WHAT YOU NEED TO DO:
Your task is to retype, word for word, the lines from the start of the data through the line holding "scene.camera = cam". Do not include the pictures.

DATA LINES:
* * * * * * * * *
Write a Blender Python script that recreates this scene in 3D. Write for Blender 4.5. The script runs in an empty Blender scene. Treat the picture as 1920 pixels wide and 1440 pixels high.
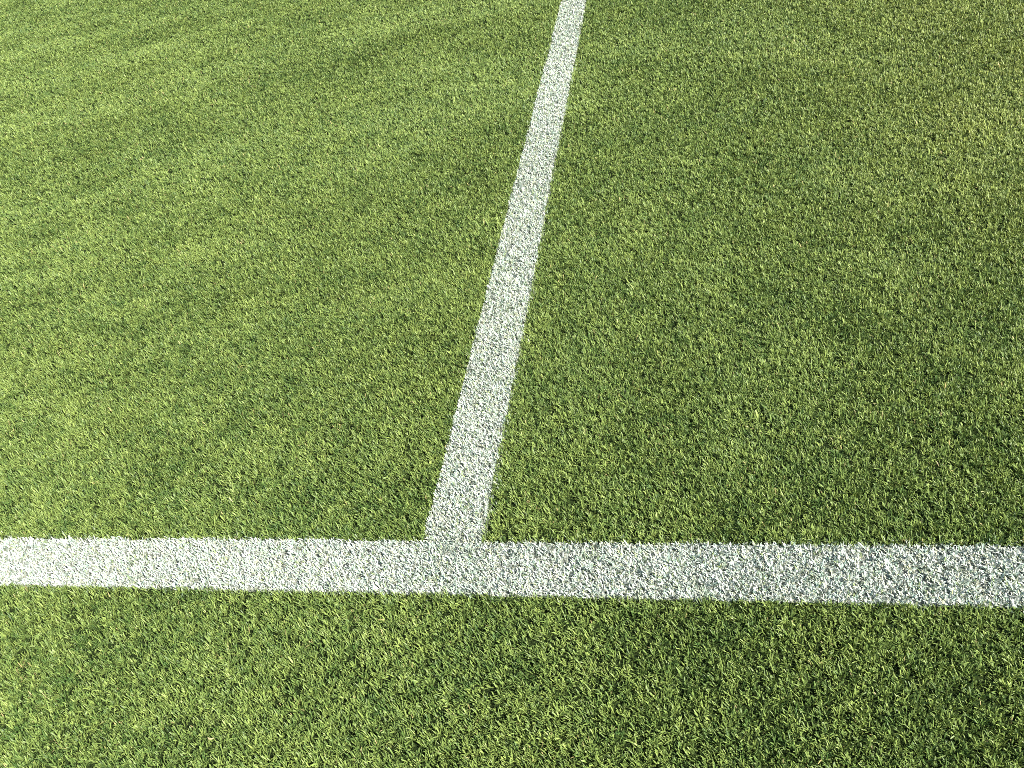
import bpy, math
import numpy as np
from mathutils import Matrix, Vector

scene = bpy.context.scene
rng = np.random.default_rng(7)

# ------------------------------------------------------------------ camera
PITCH, ROLL, YAW = 0.71028, -0.20537, -0.26487
CAM = np.array([0.49998, -0.96654, 1.26218 + 0.007])
F_PX = 1567.4                                    # focal length in px of a 1920 px wide frame
cy, sy = math.cos(YAW), math.sin(YAW)
fwd = Vector((sy * math.cos(PITCH), cy * math.cos(PITCH), -math.sin(PITCH)))
rt0 = Vector((cy, -sy, 0.0))
up0 = rt0.cross(fwd)
rt = math.cos(ROLL) * rt0 + math.sin(ROLL) * up0
up = -math.sin(ROLL) * rt0 + math.cos(ROLL) * up0
cd = bpy.data.cameras.new("camera")
cd.sensor_width = 36.0
cd.sensor_fit = 'HORIZONTAL'
cd.lens = 36.0 * F_PX / 1920.0
cd.clip_start = 0.02
cd.clip_end = 2000.0
cam = bpy.data.objects.new("camera", cd)
scene.collection.objects.link(cam)
M = Matrix((rt, up, -fwd)).transposed().to_4x4()
M.translation = Vector(CAM)
cam.matrix_world = M
scene.camera = cam

# ------------------------------------------------------------------ light
SUN_EL = math.radians(37.0)
SUN_AZ = math.radians(-22.0)                     # measured from +x towards +y
sdir = Vector((math.cos(SUN_EL) * math.cos(SUN_AZ), math.cos(SUN_EL) * math.sin(SUN_AZ), math.sin(SUN_EL)))
world = bpy.data.worlds.new("World")
scene.world = world
world.use_nodes = True
wn = world.node_tree
wn.nodes.clear()
sky = wn.nodes.new("ShaderNodeTexSky")
sky.sky_type = 'NISHITA'
sky.sun_disc = False
sky.sun_elevation = SUN_EL
sky.sun_rotation = math.pi / 2 - SUN_AZ
bg = wn.nodes.new("ShaderNodeBackground")
bg.inputs["Strength"].default_value = 0.055
wo = wn.nodes.new("ShaderNodeOutputWorld")
wn.links.new(sky.outputs[0], bg.inputs[0])
wn.links.new(bg.outputs[0], wo.inputs[0])
sd = bpy.data.lights.new("sun", 'SUN')
sd.energy = 5.0
sd.angle = math.radians(0.5)
sd.color = (1.0, 0.94, 0.84)
sun = bpy.data.objects.new("sun", sd)
scene.collection.objects.link(sun)
sun.rotation_euler = sdir.to_track_quat('Z', 'Y').to_euler()
sun.location = (0, 0, 5)

scene.view_settings.view_transform = 'Standard'
scene.view_settings.look = 'None'
scene.view_settings.exposure = 1.5
scene.view_settings.gamma = 1.0
scene.view_settings.use_curve_mapping = False
cyc = scene.cycles
cyc.max_bounces = 5
cyc.diffuse_bounces = 3
cyc.glossy_bounces = 2
cyc.transmission_bounces = 4
cyc.pixel_filter_type = 'BLACKMAN_HARRIS'
cyc.filter_width = 0.9
cyc.use_denoising = False


# ------------------------------------------------------------------ helpers
def vnoise(x, y, scale, seed):
    """smooth value noise, 0..1"""
    r = np.random.default_rng(seed)
    tab = r.random((256, 256)).astype(np.float32)
    u = x / scale + 101.3
    v = y / scale + 57.7
    iu = np.floor(u).astype(np.int64); iv = np.floor(v).astype(np.int64)
    fu = u - iu; fv = v - iv
    fu = fu * fu * (3 - 2 * fu); fv = fv * fv * (3 - 2 * fv)
    a = tab[iu & 255, iv & 255]; b = tab[(iu + 1) & 255, iv & 255]
    c = tab[iu & 255, (iv + 1) & 255]; d = tab[(iu + 1) & 255, (iv + 1) & 255]
    return (a * (1 - fu) + b * fu) * (1 - fv) + (c * (1 - fu) + d * fu) * fv


def fbm(x, y, scale, seed, n=3):
    t = 0; w = 0
    for k in range(n):
        a = 0.55 ** k
        t = t + a * vnoise(x, y, scale / 2 ** k, seed + k)
        w += a
    return t / w


def surf_z(x, y):
    return 0.007 * (fbm(x, y, 0.35, 900, 3) - 0.5)


def make_mesh(name, co, faces, col, mat):
    me = bpy.data.meshes.new(name)
    nv, nf = len(co), len(faces)
    me.vertices.add(nv)
    me.vertices.foreach_set("co", np.ascontiguousarray(co, np.float32).ravel())
    me.loops.add(nf * 4)
    me.loops.foreach_set("vertex_index", np.ascontiguousarray(faces, np.int32).ravel())
    me.polygons.add(nf)
    me.polygons.foreach_set("loop_start", np.arange(0, nf * 4, 4, dtype=np.int32))
    at = me.color_attributes.new("blade_colour", 'FLOAT_COLOR', 'POINT')
    at.data.foreach_set("color", np.ascontiguousarray(col, np.float32).ravel())
    me.materials.append(mat)
    me.update(calc_edges=True)
    return me


def mat_blade(name, trans, rough, spec):
    m = bpy.data.materials.new(name)
    m.use_nodes = True
    nt = m.node_tree
    nt.nodes.clear()
    out = nt.nodes.new("ShaderNodeOutputMaterial")
    at = nt.nodes.new("ShaderNodeAttribute"); at.attribute_name = "blade_colour"
    p = nt.nodes.new("ShaderNodeBsdfPrincipled")
    p.inputs["Roughness"].default_value = rough
    p.inputs["Specular IOR Level"].default_value = spec
    t = nt.nodes.new("ShaderNodeBsdfTranslucent")
    hs = nt.nodes.new("ShaderNodeHueSaturation")
    hs.inputs["Hue"].default_value = 0.488
    hs.inputs["Saturation"].default_value = 1.1
    hs.inputs["Value"].default_value = 1.1
    mix = nt.nodes.new("ShaderNodeMixShader")
    mix.inputs[0].default_value = trans
    nt.links.new(at.outputs["Color"], p.inputs["Base Color"])
    nt.links.new(at.outputs["Color"], hs.inputs["Color"])
    nt.links.new(hs.outputs[0], t.inputs["Color"])
    nt.links.new(p.outputs[0], mix.inputs[1])
    nt.links.new(t.outputs[0], mix.inputs[2])
    nt.links.new(mix.outputs[0], out.inputs[0])
    return m


# ------------------------------------------------------------------ ground (soil and thatch under the turf)
def mat_ground():
    m = bpy.data.materials.new("thatch_soil")
    m.use_nodes = True
    nt = m.node_tree
    p = nt.nodes["Principled BSDF"]
    p.inputs["Roughness"].default_value = 1.0
    p.inputs["Specular IOR Level"].default_value = 0.05
    tc = nt.nodes.new("ShaderNodeTexCoord")
    n1 = nt.nodes.new("ShaderNodeTexNoise"); n1.inputs["Scale"].default_value = 260.0; n1.inputs["Detail"].default_value = 4
    n2 = nt.nodes.new("ShaderNodeTexNoise"); n2.inputs["Scale"].default_value = 5.0; n2.inputs["Detail"].default_value = 5
    cr = nt.nodes.new("ShaderNodeValToRGB")
    cr.color_ramp.elements[0].position = 0.3; cr.color_ramp.elements[0].color = (0.008, 0.013, 0.005, 1)
    cr.color_ramp.elements[1].position = 0.7; cr.color_ramp.elements[1].color = (0.026, 0.042, 0.012, 1)
    nt.links.new(tc.outputs["Object"], n1.inputs["Vector"])
    nt.links.new(tc.outputs["Object"], n2.inputs["Vector"])
    add = nt.nodes.new("ShaderNodeMath"); add.operation = 'ADD'
    ml = nt.nodes.new("ShaderNodeMath"); ml.operation = 'MULTIPLY'; ml.inputs[1].default_value = 0.5
    nt.links.new(n1.outputs[0], add.inputs[0]); nt.links.new(n2.outputs[0], add.inputs[1])
    nt.links.new(add.outputs[0], ml.inputs[0]); nt.links.new(ml.outputs[0], cr.inputs[0])
    # line paint that has gone through the leaves on to the thatch
    sep = nt.nodes.new("ShaderNodeSeparateXYZ")
    nt.links.new(tc.outputs["Object"], sep.inputs[0])

    def cmp(sock, lo, hi):
        c = nt.nodes.new("ShaderNodeMath"); c.operation = 'COMPARE'
        c.inputs[1].default_value = (lo + hi) / 2; c.inputs[2].default_value = (hi - lo) / 2
        nt.links.new(sock, c.inputs[0])
        return c.outputs[0]

    def two(op, a, b):
        c = nt.nodes.new("ShaderNodeMath"); c.operation = op
        nt.links.new(a, c.inputs[0]); nt.links.new(b, c.inputs[1])
        return c.outputs[0]
    strips = two('MAXIMUM', cmp(sep.outputs[1], -0.12, 0.0), two('MULTIPLY', cmp(sep.outputs[0], 0.0, 0.12), cmp(sep.outputs[1], 0.0, 80.0)))
    n3 = nt.nodes.new("ShaderNodeTexNoise"); n3.inputs["Scale"].default_value = 420.0
    nt.links.new(tc.outputs["Object"], n3.inputs["Vector"])
    fac = two('MULTIPLY', strips, n3.outputs[0])
    mx = nt.nodes.new("ShaderNodeMix"); mx.data_type = 'RGBA'
    nt.links.new(fac, mx.inputs[0]); nt.links.new(cr.outputs[0], mx.inputs[6])
    mx.inputs[7].default_value = (0.40, 0.42, 0.37, 1)
    nt.links.new(mx.outputs[2], p.inputs["Base Color"])
    bp = nt.nodes.new("ShaderNodeBump"); bp.inputs["Distance"].default_value = 0.004
    nt.links.new(n1.outputs[0], bp.inputs["Height"]); nt.links.new(bp.outputs[0], p.inputs["Normal"])
    return m


def build_ground():
    # one sheet, fine near the photographed corner, reaching far out
    t = np.concatenate([-np.geomspace(900, 7, 14), np.linspace(-6, 8, 281), np.geomspace(9, 900, 14)])
    X, Y = np.meshgrid(t, t, indexing='ij')
    Z = surf_z(X, Y) * (np.hypot(X, Y) < 12)
    n = len(t)
    co = np.stack([X, Y, Z], -1).reshape(-1, 3)
    i = np.arange(n * n).reshape(n, n)
    fc = np.stack([i[:-1, :-1], i[1:, :-1], i[1:, 1:], i[:-1, 1:]], -1).reshape(-1, 4)
    me = bpy.data.meshes.new("ground")
    me.from_pydata(co.tolist(), [], fc.tolist())
    me.materials.append(mat_ground())
    o = bpy.data.objects.new("ground", me)
    scene.collection.objects.link(o)
    o["kind"] = "structure"
    o["label"] = "dark soil and thatch under the mown turf"
    o["category"] = "ground"


build_ground()

# ------------------------------------------------------------------ turf
LINE = 0.12                                       # painted lines are 12 cm wide
BAND = math.radians(19)                           # direction of the roller passes
X_LO, X_HI, Y_LO, Y_HI = -5.8, 3.3, -2.0, 6.4     # where blades are built one by one


def paint_amount(x, y):
    """which line a point lies in: 1 = line across (y from -LINE to 0), 2 = line running away (x from 0 to LINE)"""
    j = 0.0035
    x = x + 0.005 * np.clip(1 - y / 2.5, 0, 1)      # the marking machine was not quite square
    ex = (fbm(x, y, 0.03, 300, 2) - 0.5) * 2 * j + (fbm(x, y, 0.4, 310, 2) - 0.5) * j
    a = (y > -LINE + ex) & (y < 0.0 + ex)
    b = (x > 0.0 + ex) & (x < LINE + ex) & (y >= 0.0 + ex)
    return a, b


def ground_polygon_mask(x, y, margin):
    """the stretch of turf the photographer looks over, widened by margin (metres)"""
    # corners of the view on the ground
    c = []
    for px, py in ((0, 1440), (1920, 1440), (1920, 0), (0, 0)):
        d = fwd * F_PX + rt * (px - 960) + up * (720 - py)
        s = -CAM[2] / d.z
        c.append((CAM[0] + s * d.x, CAM[1] + s * d.y))
    keep = np.ones(len(x), bool)
    for k in range(4):
        (x0, y0), (x1, y1) = c[k], c[(k + 1) % 4]
        ex, ey = x1 - x0, y1 - y0
        l = math.hypot(ex, ey)
        dist = ((x - x0) * ey - (y - y0) * ex) / l  # >0 outside
        keep &= dist < margin
    return keep, c


def plants(n, per, region_fn):
    """root positions: n candidate grass plants, each a tuft of per leaves; also each leaf's offset from its plant"""
    x = rng.uniform(X_LO, X_HI, n)
    y = rng.uniform(Y_LO, Y_HI, n)
    k = region_fn(x, y)
    x = x[k]; y = y[k]
    cnt = rng.poisson(per, len(x)) + 1
    idx = np.repeat(np.arange(len(x)), cnt)
    m = len(idx)
    ox = rng.normal(0, 0.0022, m); oy = rng.normal(0, 0.0022, m)
    vig = rng.normal(0, 1, len(x))[idx]
    return (x[idx] + ox).astype(np.float32), (y[idx] + oy).astype(np.float32), ox, oy, vig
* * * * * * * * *
SOLUTION TO THIS EXERCISE:
Write a Blender Python script that recreates this scene in 3D. Write for Blender 4.5. The script runs in an empty Blender scene. Treat the picture as 1920 pixels wide and 1440 pixels high.
import bpy, math
import numpy as np
from mathutils import Matrix, Vector

scene = bpy.context.scene
rng = np.random.default_rng(7)

# ------------------------------------------------------------------ camera
PITCH, ROLL, YAW = 0.71028, -0.20537, -0.26487
CAM = np.array([0.49998, -0.96654, 1.26218 + 0.007])
F_PX = 1567.4                                    # focal length in px of a 1920 px wide frame
cy, sy = math.cos(YAW), math.sin(YAW)
fwd = Vector((sy * math.cos(PITCH), cy * math.cos(PITCH), -math.sin(PITCH)))
rt0 = Vector((cy, -sy, 0.0))
up0 = rt0.cross(fwd)
rt = math.cos(ROLL) * rt0 + math.sin(ROLL) * up0
up = -math.sin(ROLL) * rt0 + math.cos(ROLL) * up0
cd = bpy.data.cameras.new("camera")
cd.sensor_width = 36.0
cd.sensor_fit = 'HORIZONTAL'
cd.lens = 36.0 * F_PX / 1920.0
cd.clip_start = 0.02
cd.clip_end = 2000.0
cam = bpy.data.objects.new("camera", cd)
scene.collection.objects.link(cam)
M = Matrix((rt, up, -fwd)).transposed().to_4x4()
M.translation = Vector(CAM)
cam.matrix_world = M
scene.camera = cam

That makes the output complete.